Hay momentos en los que la vida te pone en la tesitura de
tener que elegir. Entre lo que crees que es lo mejor para ti y lo que los demás
esperan.
Elegir lo que los demás esperan lleva enredado el fracaso,
porque al final no has sido tú quien ha tomado las riendas y ha hecho lo que
sentía que debería hacer. Y eso, al final, te pasa una factura inasumible.
Me puedo equivocar. Siempre. Puedo tomar las decisiones más
tontas que me conduzcan a errar de lleno, pero serán mis decisiones. Lo que yo
quiero. Lo que siento. Y como son lo que quiero y lo que siento, lo asumiré.

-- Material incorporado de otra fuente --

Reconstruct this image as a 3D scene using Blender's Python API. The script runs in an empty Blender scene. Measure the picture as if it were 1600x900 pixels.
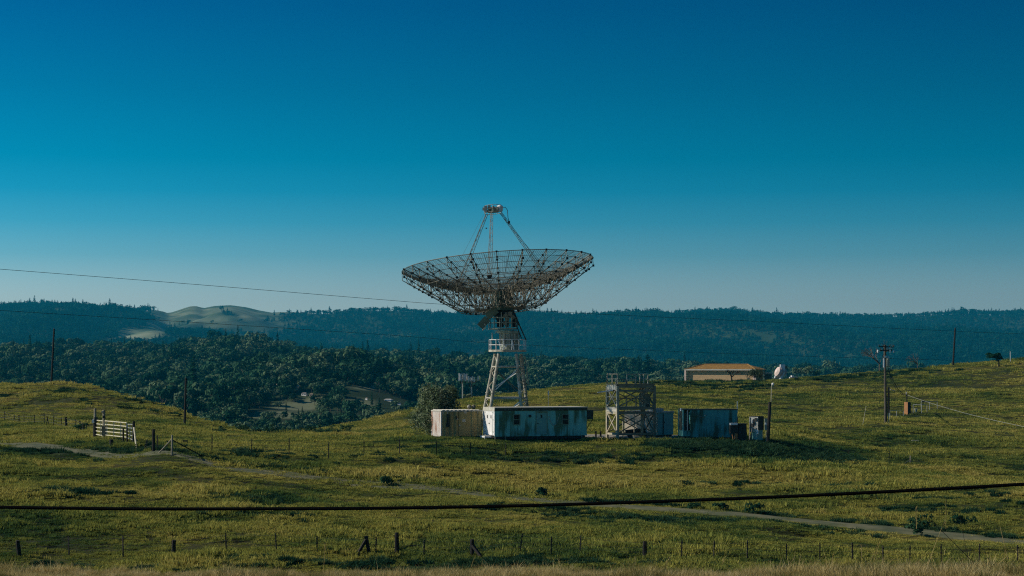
import bpy, math, random
import numpy as np
from mathutils import Vector, Matrix

# ------------------------------------------------------------------ camera, world, sun, exposure
S = bpy.context.scene
COL = S.collection
random.seed(7)
RNG = np.random.default_rng(11)
F = 3000.0            # focal length in photo pixels (photo 1600 x 900)
HZ = 575.0            # photo row of the horizon
R = math.radians

cam_d = bpy.data.cameras.new('camera')
cam_d.sensor_width = 36.0
cam_d.lens = 36.0 * F / 1600.0
cam_d.shift_y = (HZ - 450.0) / 1600.0
cam_d.clip_start = 0.5
cam_d.clip_end = 30000.0
cam = bpy.data.objects.new('camera', cam_d)
COL.objects.link(cam)
cam.location = (0, 0, 0)
cam.rotation_euler = (R(90), 0, 0)
S.camera = cam

SUN_EL, SUN_BACK = 33.0, 6.0      # degrees up; degrees behind the picture plane, from the left
to_sun = Vector((-math.cos(R(SUN_BACK)) * math.cos(R(SUN_EL)),
                 math.sin(R(SUN_BACK)) * math.cos(R(SUN_EL)), math.sin(R(SUN_EL))))
sun_d = bpy.data.lights.new('sun', 'SUN')
sun_d.energy = 4.6
sun_d.angle = R(0.53)
sun_d.color = (1.0, 0.91, 0.76)
sun = bpy.data.objects.new('sun', sun_d)
COL.objects.link(sun)
sun.location = (-200, 100, 200)
sun.rotation_euler = to_sun.to_track_quat('Z', 'Y').to_euler()

world = bpy.data.worlds.new('World')
S.world = world
world.use_nodes = True


def build_world():
    nt = world.node_tree
    N, L = nt.nodes, nt.links
    bg = N['Background']
    bg.inputs[1].default_value = 0.1
    sky = N.new('ShaderNodeTexSky')
    sky.sky_type = 'NISHITA'
    sky.sun_disc = False
    sky.sun_elevation = R(SUN_EL)
    sky.sun_rotation = math.atan2(to_sun.x, to_sun.y)
    tc = N.new('ShaderNodeTexCoord')
    sep = N.new('ShaderNodeSeparateXYZ')
    L.new(tc.outputs['Generated'], sep.inputs[0])
    mr = N.new('ShaderNodeMapRange')
    mr.inputs['From Min'].default_value = 0.0
    mr.inputs['From Max'].default_value = 0.4
    L.new(sep.outputs['Z'], mr.inputs['Value'])
    ramp = N.new('ShaderNodeValToRGB')
    L.new(mr.outputs[0], ramp.inputs[0])
    # deep, saturated blue sky whose hue turns pale towards the horizon
    stops = [(0.0, (1.2, 1.45, 1.85)), (.035, (.80, 1.0, 1.27)), (.058, (.29, .70, 1.0)), (.075, (.10, .58, .90)),
             (.091, (.02, .49, .80)), (.108, (.0, .425, .69)), (.142, (.0, .325, .56)), (.185, (.0, .235, .48)),
             (.40, (.0, .20, .44))]
    el = ramp.color_ramp.elements
    while len(el) < len(stops):
        el.new(0.5)
    for e, (z, c) in zip(el, stops):
        e.position = z / 0.4
        e.color = (c[0] / 2, c[1] / 2, c[2] / 2, 1)
    mul = N.new('ShaderNodeVectorMath')
    mul.operation = 'MULTIPLY'
    L.new(sky.outputs[0], mul.inputs[0])
    L.new(ramp.outputs[0], mul.inputs[1])
    # brighter on the sun's side
    ex = N.new('ShaderNodeMath')
    ex.operation = 'POWER'
    ex.inputs[0].default_value = math.exp(-0.85)
    L.new(sep.outputs['X'], ex.inputs[1])
    cl = N.new('ShaderNodeClamp')
    cl.inputs['Min'].default_value = 0.6
    cl.inputs['Max'].default_value = 1.6
    L.new(ex.outputs[0], cl.inputs[0])
    sc = N.new('ShaderNodeVectorMath')
    sc.operation = 'SCALE'
    L.new(mul.outputs[0], sc.inputs[0])
    m2 = N.new('ShaderNodeMath')
    m2.operation = 'MULTIPLY'
    m2.inputs[1].default_value = 2.0
    L.new(cl.outputs[0], m2.inputs[0])
    L.new(m2.outputs[0], sc.inputs['Scale'])
    L.new(sc.outputs[0], bg.inputs[0])


build_world()
S.view_settings.view_transform = 'Standard'
S.view_settings.look = 'None'
S.view_settings.exposure = 0.0
S.view_settings.gamma = 1.0
S.render.engine = 'CYCLES'
S.cycles.use_denoising = False
S.cycles.pixel_filter_type = 'BLACKMAN_HARRIS'
S.cycles.filter_width = 1.15
S.cycles.max_bounces = 6
S.cycles.diffuse_bounces = 3
S.cycles.volume_bounces = 0
S.cycles.transparent_max_bounces = 16


# ------------------------------------------------------------------ helpers
def tag(o, label=None, cat=None, group=None, kind=None):
    if label: o['label'] = label
    if cat: o['category'] = cat
    if group: o['group'] = group
    if kind: o['kind'] = kind
    return o


def root(name, label, cat, loc, rz=0.0, group=None):
    o = bpy.data.objects.new(name, None)
    COL.objects.link(o)
    o.location = loc
    o.rotation_euler = (0, 0, rz)
    o.empty_display_size = 0.5
    return tag(o, label, cat, group)


def link(name, me, parent=None, loc=None, rot=None, scale=None):
    o = bpy.data.objects.new(name, me)
    COL.objects.link(o)
    if parent: o.parent = parent
    if loc is not None: o.location = loc
    if rot is not None: o.rotation_euler = rot
    if scale is not None: o.scale = scale
    return o


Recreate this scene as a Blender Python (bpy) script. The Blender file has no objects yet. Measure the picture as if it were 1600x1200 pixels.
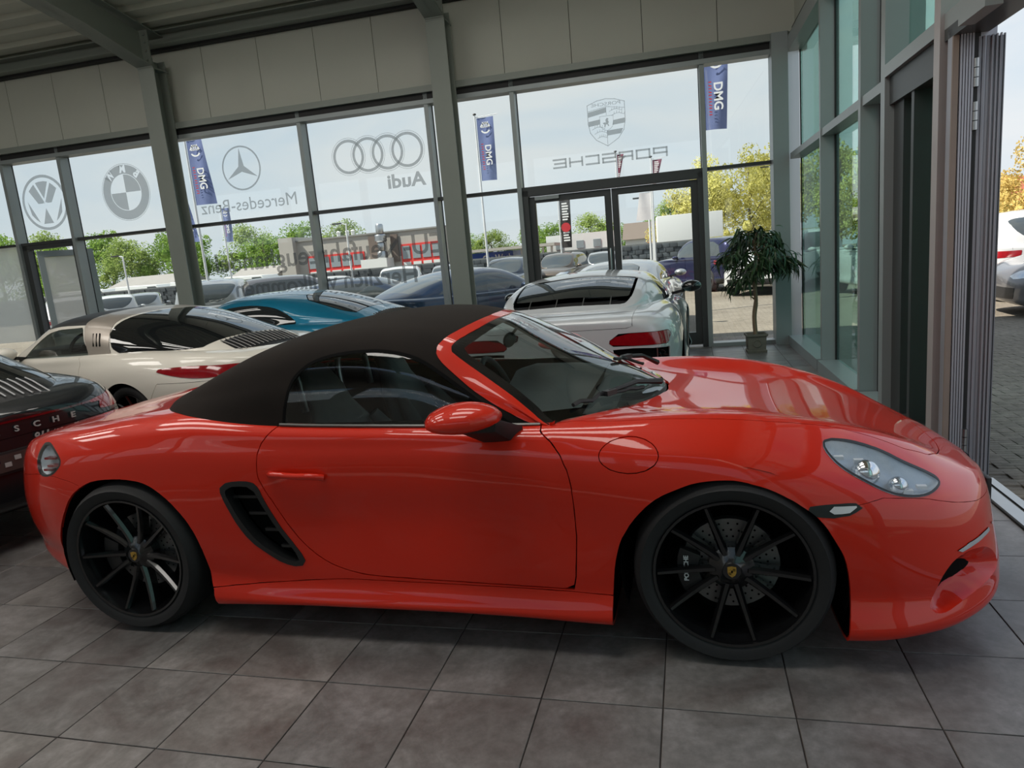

Lo que sería incapaz de procesar es hacer algo tan solo por
complacer a otro, por un capricho, por una idea mal entendida de lealtad. Y
eso, a día de hoy, lo descarto porque me anularía como persona, me convertiría
en un juguete en manos de otro y no estoy dispuesta.
Mis renuncias, siempre mías.
Mis pasos, los que yo decida.
Mis errores, los que cometa por mi propia falta de juicio.
Mis aciertos, los que me gane.
Ya lo hice alguna vez en el pasado. Escuchar lo que no
debería haber escuchado, fiarme y creer, dar pasos de los que no estaba
plenamente convencida y que fueron tropezones de libro. Es verdad que con ellos
he aprendido. Mucho. Sobre todo he aprendido lo que digo, a hacer solo lo que
yo esté convencida. Sin dejarme llevar por el miedo a perder a alguien o porque
quizá he pensado que otros podían saber más que yo.
¿Alguien sabe más que nosotros mismos de nuestra propia
vida?
No lo creo.
Por eso voy a seguir mi instinto. Voy a esperar a que lo que
está en marcha siga su proceso. Y si acierto, bienvenido. Y si me equivoco…
pues también, porque es lo que quiero.